La letra, la literalidad, el legalismo frente a cualquier texto bíblico no refleja la voluntad de quienes lo escribieron, sino la dificultad que tiene mucha gente hoy para aceptar que viven en un mundo construido por fragmentos de historia, enunciados cercenados, relatos hechos pedazos, ritos recodificados y formas de autoridad teatralizadas.1
Hay gente que es divina, nosotras somos testigues de cómo diviniza la masculinidad, la heterosexualidad, la normalidad, la blancura de la piel, el alzacuellos, la riqueza, el binarismo, los cuerpos perfectos, o el apellido. Como es capaz de construir seres (in)humanos sólides, compactas, sin fisuras. Y quizás para esa gente divina la literalidad de la Biblia, como el mantenimiento de sus privilegios, es un bien y un regalo divino que están dispuestas por todos los medios a proteger.

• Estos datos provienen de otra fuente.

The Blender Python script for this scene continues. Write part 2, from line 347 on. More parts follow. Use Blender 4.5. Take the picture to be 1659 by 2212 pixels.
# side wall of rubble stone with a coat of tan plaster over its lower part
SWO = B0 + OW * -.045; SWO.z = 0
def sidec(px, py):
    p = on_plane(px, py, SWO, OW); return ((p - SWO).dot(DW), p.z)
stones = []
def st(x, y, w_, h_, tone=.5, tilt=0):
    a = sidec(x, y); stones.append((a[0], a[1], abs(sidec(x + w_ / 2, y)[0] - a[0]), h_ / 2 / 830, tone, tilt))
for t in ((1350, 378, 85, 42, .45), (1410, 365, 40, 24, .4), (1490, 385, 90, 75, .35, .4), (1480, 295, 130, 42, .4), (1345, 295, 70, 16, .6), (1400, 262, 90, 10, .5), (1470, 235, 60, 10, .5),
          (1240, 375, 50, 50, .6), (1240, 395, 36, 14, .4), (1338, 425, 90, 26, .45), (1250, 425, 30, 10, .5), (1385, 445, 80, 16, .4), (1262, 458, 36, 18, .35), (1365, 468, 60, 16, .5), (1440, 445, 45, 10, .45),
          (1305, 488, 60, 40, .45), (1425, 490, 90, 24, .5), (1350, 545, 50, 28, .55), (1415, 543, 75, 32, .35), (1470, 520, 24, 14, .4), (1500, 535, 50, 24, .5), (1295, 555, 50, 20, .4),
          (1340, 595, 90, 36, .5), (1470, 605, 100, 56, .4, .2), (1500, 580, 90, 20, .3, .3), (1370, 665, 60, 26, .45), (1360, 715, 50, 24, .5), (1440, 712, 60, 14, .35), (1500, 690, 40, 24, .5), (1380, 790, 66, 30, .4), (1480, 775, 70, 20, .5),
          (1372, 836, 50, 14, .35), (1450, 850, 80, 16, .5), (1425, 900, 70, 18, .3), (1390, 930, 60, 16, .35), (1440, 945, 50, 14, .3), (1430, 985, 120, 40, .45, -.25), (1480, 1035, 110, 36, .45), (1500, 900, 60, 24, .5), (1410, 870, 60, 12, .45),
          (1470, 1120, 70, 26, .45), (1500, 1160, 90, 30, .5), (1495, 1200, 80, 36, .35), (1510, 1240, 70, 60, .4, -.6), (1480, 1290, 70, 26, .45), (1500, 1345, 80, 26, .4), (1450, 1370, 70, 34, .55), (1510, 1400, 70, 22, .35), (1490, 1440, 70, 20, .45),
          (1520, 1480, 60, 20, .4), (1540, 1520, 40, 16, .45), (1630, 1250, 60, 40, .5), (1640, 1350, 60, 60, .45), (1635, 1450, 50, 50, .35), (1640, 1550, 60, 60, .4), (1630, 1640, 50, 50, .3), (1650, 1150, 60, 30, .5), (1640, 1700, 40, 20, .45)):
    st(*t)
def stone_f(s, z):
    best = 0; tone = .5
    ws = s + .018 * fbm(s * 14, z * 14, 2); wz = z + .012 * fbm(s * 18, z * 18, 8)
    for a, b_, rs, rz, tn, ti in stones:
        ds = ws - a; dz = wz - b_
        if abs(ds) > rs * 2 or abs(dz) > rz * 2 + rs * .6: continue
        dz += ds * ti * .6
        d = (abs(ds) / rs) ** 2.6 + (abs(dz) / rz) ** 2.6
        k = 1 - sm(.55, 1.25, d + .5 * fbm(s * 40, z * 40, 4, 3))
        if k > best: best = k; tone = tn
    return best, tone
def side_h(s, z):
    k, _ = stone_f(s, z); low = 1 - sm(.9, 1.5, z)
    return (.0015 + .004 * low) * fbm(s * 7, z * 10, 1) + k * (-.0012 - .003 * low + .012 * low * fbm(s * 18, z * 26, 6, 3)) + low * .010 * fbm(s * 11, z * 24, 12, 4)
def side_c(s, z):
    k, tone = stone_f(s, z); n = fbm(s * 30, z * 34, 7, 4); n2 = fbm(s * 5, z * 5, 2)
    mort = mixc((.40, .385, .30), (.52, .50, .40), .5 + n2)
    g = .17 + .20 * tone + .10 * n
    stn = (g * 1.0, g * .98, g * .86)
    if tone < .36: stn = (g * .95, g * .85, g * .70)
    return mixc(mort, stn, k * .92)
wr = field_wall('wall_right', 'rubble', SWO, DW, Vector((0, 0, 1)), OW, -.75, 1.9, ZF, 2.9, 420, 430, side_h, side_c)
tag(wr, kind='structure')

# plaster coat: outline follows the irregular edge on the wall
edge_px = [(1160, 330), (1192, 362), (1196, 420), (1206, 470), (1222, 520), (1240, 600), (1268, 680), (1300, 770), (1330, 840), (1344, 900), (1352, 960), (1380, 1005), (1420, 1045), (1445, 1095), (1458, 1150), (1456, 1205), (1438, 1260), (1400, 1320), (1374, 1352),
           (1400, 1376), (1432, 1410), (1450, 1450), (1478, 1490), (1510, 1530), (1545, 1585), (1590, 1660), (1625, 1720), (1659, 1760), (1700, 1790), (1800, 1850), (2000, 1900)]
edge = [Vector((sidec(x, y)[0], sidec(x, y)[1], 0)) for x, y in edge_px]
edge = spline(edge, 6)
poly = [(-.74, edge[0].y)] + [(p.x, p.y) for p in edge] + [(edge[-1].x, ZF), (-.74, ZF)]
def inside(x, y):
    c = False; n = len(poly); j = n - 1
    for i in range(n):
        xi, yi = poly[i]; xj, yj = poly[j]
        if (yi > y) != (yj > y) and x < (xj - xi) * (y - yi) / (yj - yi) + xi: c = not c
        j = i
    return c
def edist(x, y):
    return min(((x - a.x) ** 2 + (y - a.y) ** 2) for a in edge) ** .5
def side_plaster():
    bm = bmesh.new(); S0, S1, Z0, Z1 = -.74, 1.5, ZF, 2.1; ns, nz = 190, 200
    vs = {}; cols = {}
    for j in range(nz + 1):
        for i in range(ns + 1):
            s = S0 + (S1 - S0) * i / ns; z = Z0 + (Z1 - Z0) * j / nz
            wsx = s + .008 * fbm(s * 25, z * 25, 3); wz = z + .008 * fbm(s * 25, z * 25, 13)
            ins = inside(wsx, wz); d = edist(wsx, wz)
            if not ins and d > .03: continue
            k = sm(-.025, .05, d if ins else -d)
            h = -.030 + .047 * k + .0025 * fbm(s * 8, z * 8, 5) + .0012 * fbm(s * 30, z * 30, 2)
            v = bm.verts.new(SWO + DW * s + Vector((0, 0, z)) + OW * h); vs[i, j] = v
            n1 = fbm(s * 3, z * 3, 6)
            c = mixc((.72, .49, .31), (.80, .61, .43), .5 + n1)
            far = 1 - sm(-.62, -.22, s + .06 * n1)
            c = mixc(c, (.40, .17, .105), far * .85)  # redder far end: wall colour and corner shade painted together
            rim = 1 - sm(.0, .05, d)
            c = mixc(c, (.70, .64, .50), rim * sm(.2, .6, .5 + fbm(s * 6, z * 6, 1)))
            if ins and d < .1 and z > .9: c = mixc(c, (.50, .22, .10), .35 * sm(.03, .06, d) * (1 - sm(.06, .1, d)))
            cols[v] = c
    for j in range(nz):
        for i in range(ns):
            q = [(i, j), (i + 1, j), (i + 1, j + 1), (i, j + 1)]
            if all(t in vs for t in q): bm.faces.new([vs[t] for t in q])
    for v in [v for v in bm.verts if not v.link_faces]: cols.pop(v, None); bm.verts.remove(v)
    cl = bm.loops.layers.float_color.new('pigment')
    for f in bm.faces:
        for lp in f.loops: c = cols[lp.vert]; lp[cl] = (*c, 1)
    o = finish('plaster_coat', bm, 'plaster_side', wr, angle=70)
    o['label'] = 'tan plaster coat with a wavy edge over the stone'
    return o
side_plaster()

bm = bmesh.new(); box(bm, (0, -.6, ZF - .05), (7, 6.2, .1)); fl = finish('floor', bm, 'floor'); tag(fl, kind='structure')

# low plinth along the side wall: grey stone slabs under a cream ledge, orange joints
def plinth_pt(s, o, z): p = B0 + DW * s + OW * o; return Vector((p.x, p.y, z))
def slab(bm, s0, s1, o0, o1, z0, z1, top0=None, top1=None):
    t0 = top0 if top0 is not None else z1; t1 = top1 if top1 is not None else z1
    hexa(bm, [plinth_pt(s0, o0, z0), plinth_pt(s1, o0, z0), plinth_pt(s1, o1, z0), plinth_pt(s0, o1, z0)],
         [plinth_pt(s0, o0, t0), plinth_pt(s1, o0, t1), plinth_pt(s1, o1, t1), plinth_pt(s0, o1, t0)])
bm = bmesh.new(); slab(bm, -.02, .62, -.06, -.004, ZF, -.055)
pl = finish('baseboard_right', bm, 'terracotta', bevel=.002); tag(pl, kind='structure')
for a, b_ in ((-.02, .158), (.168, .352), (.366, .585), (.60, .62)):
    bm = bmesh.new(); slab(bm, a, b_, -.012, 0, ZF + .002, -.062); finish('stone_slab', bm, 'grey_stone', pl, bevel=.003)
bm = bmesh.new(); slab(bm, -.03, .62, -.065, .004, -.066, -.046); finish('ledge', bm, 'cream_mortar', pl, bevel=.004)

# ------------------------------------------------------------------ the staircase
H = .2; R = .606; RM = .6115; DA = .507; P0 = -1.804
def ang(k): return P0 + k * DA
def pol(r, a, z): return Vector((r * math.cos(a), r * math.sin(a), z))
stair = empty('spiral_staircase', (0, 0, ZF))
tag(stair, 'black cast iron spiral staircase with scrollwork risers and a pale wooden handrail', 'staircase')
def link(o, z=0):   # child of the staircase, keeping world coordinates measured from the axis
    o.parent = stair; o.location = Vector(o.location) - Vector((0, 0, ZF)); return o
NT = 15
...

Las persones queer no tenemos la suerte de poder leer así el Cuarto Evangelio porque, al igual que él, nos hemos construido a trozos. Además no todos nuestros trozos son hermosos, algunos de ellos contienen fragmentos de rechazo, de vergüenza, de odio, de fracaso, de errores cometidos y de otras cosas de las que no estamos orgulloses. Trozos que nos implantaron cirujanos divinos que no nos amaban, o que nos esculpimos nosotres con nuestras propias manos. Con todos esos pedazos –los buenos y lo no tan buenos– tratamos de construirnos, de crear una identidad frente a –y con– las demás, y no es fácil hacerlo porque se nos ven las costuras con las que tratamos de juntarlos, y las contradicciones son a menudo demasiado evidentes.
Pero como en el Cuarto Evangelio, estoy convencido de que las costuras y las contradicciones pueden llegar a decir más sobre nosotres que los trozos que unen, porque es en ellas donde se manifiesta nuestra determinación por seguir a Jesús, por dar sentido a nuestras vidas y a las de las personas que tenemos cerca. En ellas se vislumbra la esperanza queer, esa que no está dispuesta a rendirse nunca, y a reescribirse todas las veces que sea necesario para tener vida. Una vida auténtica que –como dijo el personaje de La Agrado en la película Todo sobre mi madre– nos permita parecernos lo más posible a eso que siempre hemos soñado de nosotras mismas. O incluso, que vaya más allá de nuestros sueños, para crear sueños compartidos de liberación.